Only the lines from the top of the listing below to the line that has "COL = scene.collection" should be echoed, with both ends kept and pictures left out.

*GIVEN DATA*:
————
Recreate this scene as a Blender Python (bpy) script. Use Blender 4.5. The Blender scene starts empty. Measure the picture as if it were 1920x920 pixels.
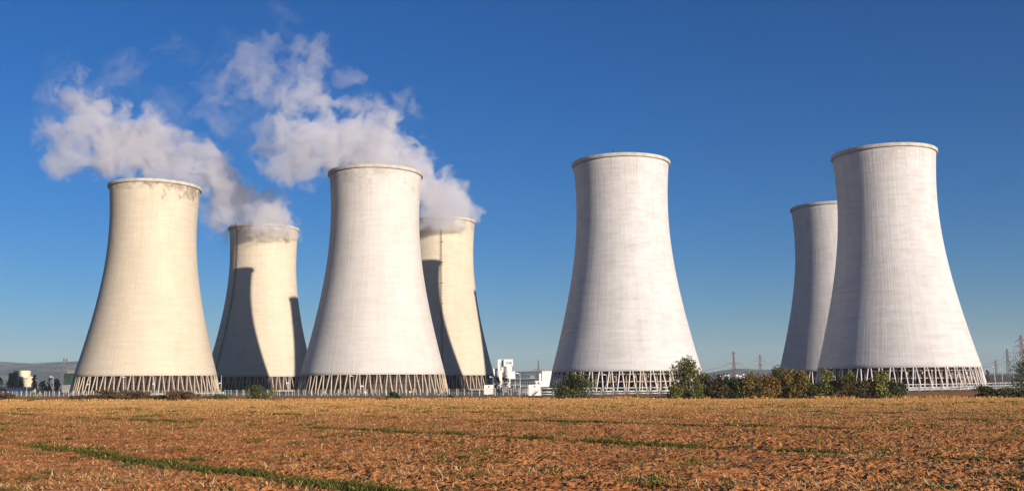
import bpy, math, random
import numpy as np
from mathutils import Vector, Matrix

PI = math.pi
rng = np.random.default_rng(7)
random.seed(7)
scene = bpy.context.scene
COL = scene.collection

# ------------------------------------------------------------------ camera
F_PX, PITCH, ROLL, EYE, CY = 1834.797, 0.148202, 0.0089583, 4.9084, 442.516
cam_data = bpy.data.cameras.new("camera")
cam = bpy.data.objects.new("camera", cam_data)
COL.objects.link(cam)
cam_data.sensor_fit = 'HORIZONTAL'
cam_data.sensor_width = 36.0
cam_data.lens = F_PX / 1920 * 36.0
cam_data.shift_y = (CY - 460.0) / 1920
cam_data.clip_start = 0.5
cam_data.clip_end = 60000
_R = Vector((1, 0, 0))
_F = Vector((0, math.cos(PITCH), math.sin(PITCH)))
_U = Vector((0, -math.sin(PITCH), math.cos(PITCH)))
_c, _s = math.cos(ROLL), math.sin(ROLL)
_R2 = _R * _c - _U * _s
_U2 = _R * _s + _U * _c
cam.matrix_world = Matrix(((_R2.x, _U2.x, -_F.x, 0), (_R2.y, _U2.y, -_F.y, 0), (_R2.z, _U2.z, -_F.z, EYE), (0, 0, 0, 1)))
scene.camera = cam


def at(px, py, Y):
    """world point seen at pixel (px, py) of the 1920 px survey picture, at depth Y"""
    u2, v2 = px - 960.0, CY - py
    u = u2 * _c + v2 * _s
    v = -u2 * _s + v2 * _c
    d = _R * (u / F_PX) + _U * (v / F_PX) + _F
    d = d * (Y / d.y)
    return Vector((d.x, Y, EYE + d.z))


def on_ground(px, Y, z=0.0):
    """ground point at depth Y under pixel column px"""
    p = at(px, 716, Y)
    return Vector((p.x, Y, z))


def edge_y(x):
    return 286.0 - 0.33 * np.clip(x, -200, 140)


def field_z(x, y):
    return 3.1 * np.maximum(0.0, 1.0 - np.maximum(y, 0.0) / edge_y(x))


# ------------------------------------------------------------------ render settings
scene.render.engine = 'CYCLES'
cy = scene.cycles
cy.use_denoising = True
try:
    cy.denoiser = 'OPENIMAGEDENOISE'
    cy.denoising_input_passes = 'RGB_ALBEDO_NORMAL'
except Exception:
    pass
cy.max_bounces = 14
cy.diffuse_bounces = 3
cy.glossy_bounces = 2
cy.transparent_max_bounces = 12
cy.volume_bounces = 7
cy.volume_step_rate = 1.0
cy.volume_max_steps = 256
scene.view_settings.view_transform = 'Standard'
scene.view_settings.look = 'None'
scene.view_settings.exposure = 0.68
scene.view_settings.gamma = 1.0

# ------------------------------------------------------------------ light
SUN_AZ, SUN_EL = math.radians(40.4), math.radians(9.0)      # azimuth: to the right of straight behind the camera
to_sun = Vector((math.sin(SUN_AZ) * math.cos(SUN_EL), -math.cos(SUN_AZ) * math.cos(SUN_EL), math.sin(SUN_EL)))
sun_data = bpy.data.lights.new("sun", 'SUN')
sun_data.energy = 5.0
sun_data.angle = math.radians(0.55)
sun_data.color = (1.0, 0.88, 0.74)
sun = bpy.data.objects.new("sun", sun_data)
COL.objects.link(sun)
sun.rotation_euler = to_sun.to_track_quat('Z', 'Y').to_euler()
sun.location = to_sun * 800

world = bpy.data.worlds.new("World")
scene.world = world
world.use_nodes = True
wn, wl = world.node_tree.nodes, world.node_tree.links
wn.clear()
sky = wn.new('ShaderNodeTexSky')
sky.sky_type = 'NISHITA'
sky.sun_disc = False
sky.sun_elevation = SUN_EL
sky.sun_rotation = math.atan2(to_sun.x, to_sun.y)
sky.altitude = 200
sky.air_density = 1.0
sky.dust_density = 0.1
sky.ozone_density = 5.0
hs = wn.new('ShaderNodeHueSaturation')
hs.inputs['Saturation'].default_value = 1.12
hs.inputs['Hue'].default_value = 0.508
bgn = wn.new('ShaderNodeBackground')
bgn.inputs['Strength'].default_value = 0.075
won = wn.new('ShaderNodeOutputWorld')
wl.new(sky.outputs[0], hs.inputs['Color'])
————
*CORRECT OUTPUT*:
Recreate this scene as a Blender Python (bpy) script. Use Blender 4.5. The Blender scene starts empty. Measure the picture as if it were 1920x920 pixels.
import bpy, math, random
import numpy as np
from mathutils import Vector, Matrix

PI = math.pi
rng = np.random.default_rng(7)
random.seed(7)
scene = bpy.context.scene
COL = scene.collection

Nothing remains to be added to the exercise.